MOV Climate Corner: No kings, no exceptions
By Jean Ambrose
Easter is the most important day in the year for Christians. It commemorates the state torture and execution of a political protester and agitator, Jesus of Nazareth, more than 2,000 years ago — and the disappearance of his body two days later.
No one could have anticipated that minor event would become the foundation of a religious and political movement spanning millennia, one that today claims about 62% of Americans as followers.
In historical terms Christianity’s spread was remarkable. Early Christianity created a radical community rooted in the belief that all people were made in the image of God and therefore deserving of dignity and respect. Their compassion was widely noticed. They cared for the sick, shared resources with the poor, and offered women, widows, and single people a place of honor and leadership that was rare in the ancient world. They challenged practices such as infanticide and caste systems.

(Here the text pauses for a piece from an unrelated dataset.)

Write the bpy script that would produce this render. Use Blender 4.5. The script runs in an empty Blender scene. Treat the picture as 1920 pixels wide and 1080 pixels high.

Their faith spread not through force or political power, but through networks of relationships. They demonstrated their beliefs through the way they lived — through humility, generosity, and courage in the face of persecution. They offered hope: a vision of a loving God and a future shaped by redemption rather than endless cycles of suffering.
By the time the Roman emperor Constantine legalized Christianity in the year 313, the groundwork had already been laid by generations of ordinary people living out a countercultural ethic of compassion and justice.

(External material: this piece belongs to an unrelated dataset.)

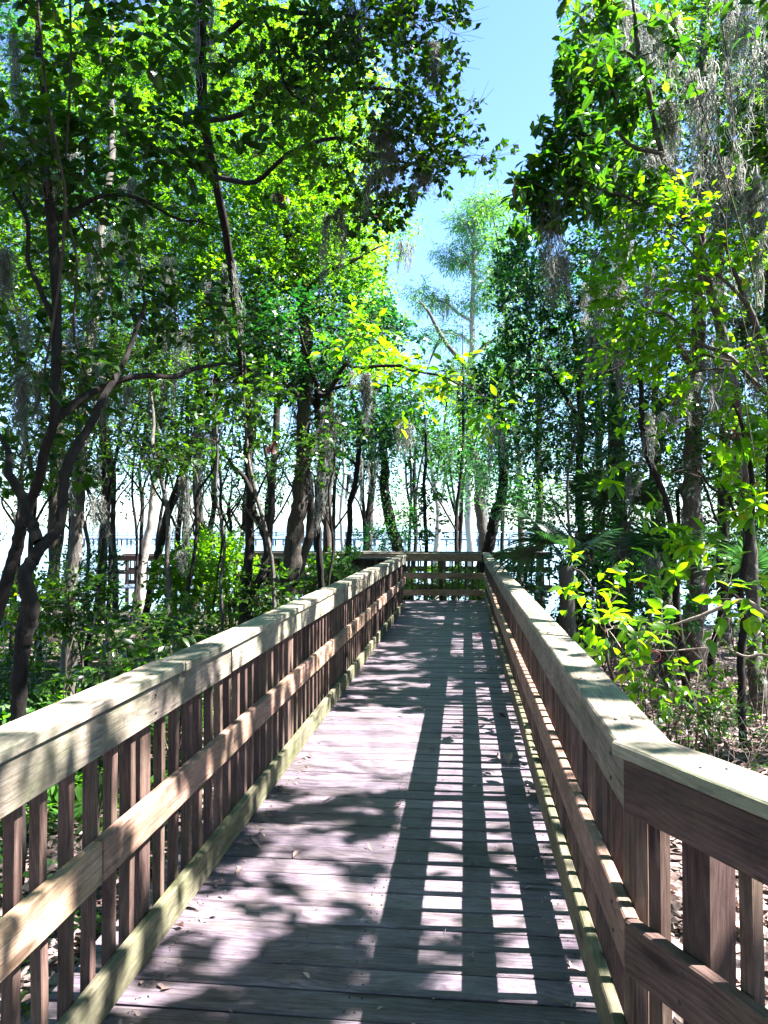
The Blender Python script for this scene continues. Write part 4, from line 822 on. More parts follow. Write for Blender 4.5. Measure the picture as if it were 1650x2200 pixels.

Political scientists have identified a striking threshold known as the 3.5% rule. Research popularized by political scientist Erica Chenoweth suggests that nonviolent, sustained protests involving this percentage of a population almost always succeed in achieving political change. It is considered a tipping point — one that governments find nearly impossible to ignore.
Fast forward to the state of Christianity today. A years-long Pew Research Center study shows a clear trend. In 2007, 78% of adults in West Virginia identified as Christian. By 2023, that figure had fallen to 64%. Nationwide, only 62% of Americans identified as Christian. Belief in God also declined. In 2023, 86% of West Virginians said they believed in God, down from 93% in 2007. The number who were absolutely certain of God’s existence dropped sharply, from 76% to 56%.

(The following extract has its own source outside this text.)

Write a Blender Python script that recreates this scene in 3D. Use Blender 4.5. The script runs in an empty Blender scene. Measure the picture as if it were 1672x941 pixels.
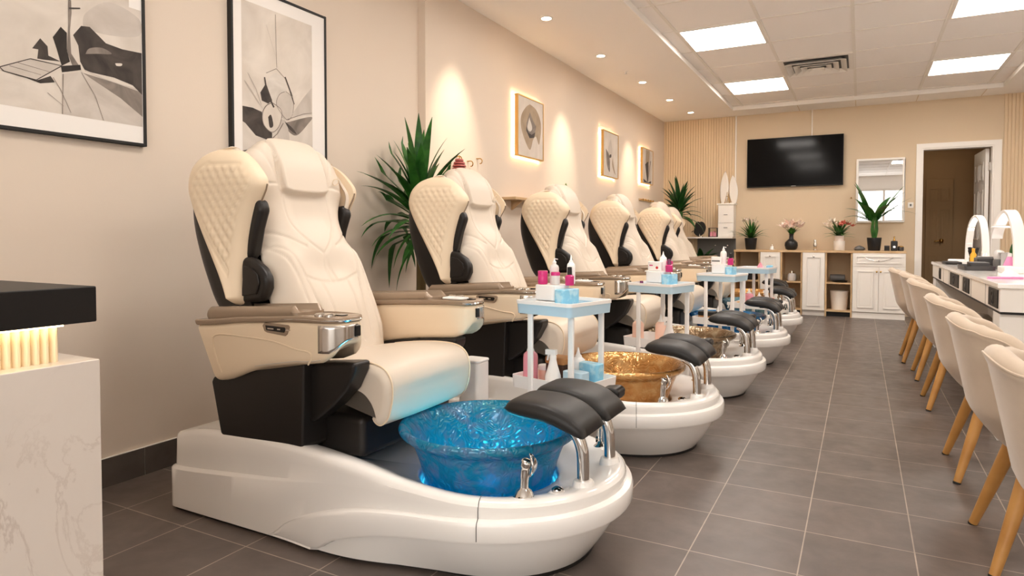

In 2023, 70% of West Virginians said religion was important in their lives, compared with 89% in 2007. In the same period, the share who seldom or never attended services rose from 41% to 51%. There has also been a major increase in the number of people who describe themselves as religiously unaffiliated. In West Virginia, that figure grew from 19% in 2007 to 31% in 2023. Nationally, it reached 29%.
Another telling shift concerns morality. When asked whether belief in God is necessary to be moral and have good values, a majority said no. Increasingly, people believe they can make up their own minds about what is right and wrong without requiring an intermediary to tell them what to do.
According to the Gospel accounts, Jesus reduced the law to two commandments: love God and love your neighbor. That is the whole of it — no exceptions. The necessity for last weekend’s protests around the country would have been clearly understood by the early Christians.
And the question of who our neighbor is is about to become far more urgent.
Climate change is already displacing people from their homes through drought, wildfire, flooding, and rising seas. In the coming decades, millions — perhaps tens of millions — will become climate refugees, forced to leave the places they love not because of war or crime, but because their land can no longer sustain life.
Some will come to our borders. Some will move within our own country. All will be vulnerable.
How we respond to them will be one of the defining moral tests of this century.
So why are so many people who call themselves Christians making exceptions to Jesus’ command to love our neighbor? Why are they supporting mass arrests, incarceration in detention camps, and deportations, or policies that separate families and turn away the vulnerable — now, when the number of displaced people is only beginning to grow?
If we claim the name Christian, honesty requires that we measure ourselves against the teachings we profess to follow.
The qualities that allowed Christianity to grow so quickly are the very qualities that now seem diminished. It is not a coincidence that religion is declining in importance in the United States and in West Virginia. What once attracted people was not doctrine or political power, but the radical life that Jesus lived — and the example he inspired others to follow. His way of being a king was to enter Jerusalem on a donkey. He sided with the poor and sick. He told his disciples, before he was executed, that the true leader is the “servant of all.”
Who can doubt that he would have been a protester last Saturday?
Jean Ambrose is a member of the MOV Religious Society of Friends (Quakers). Stewardship of the earth is one of six Quaker testimonies for living.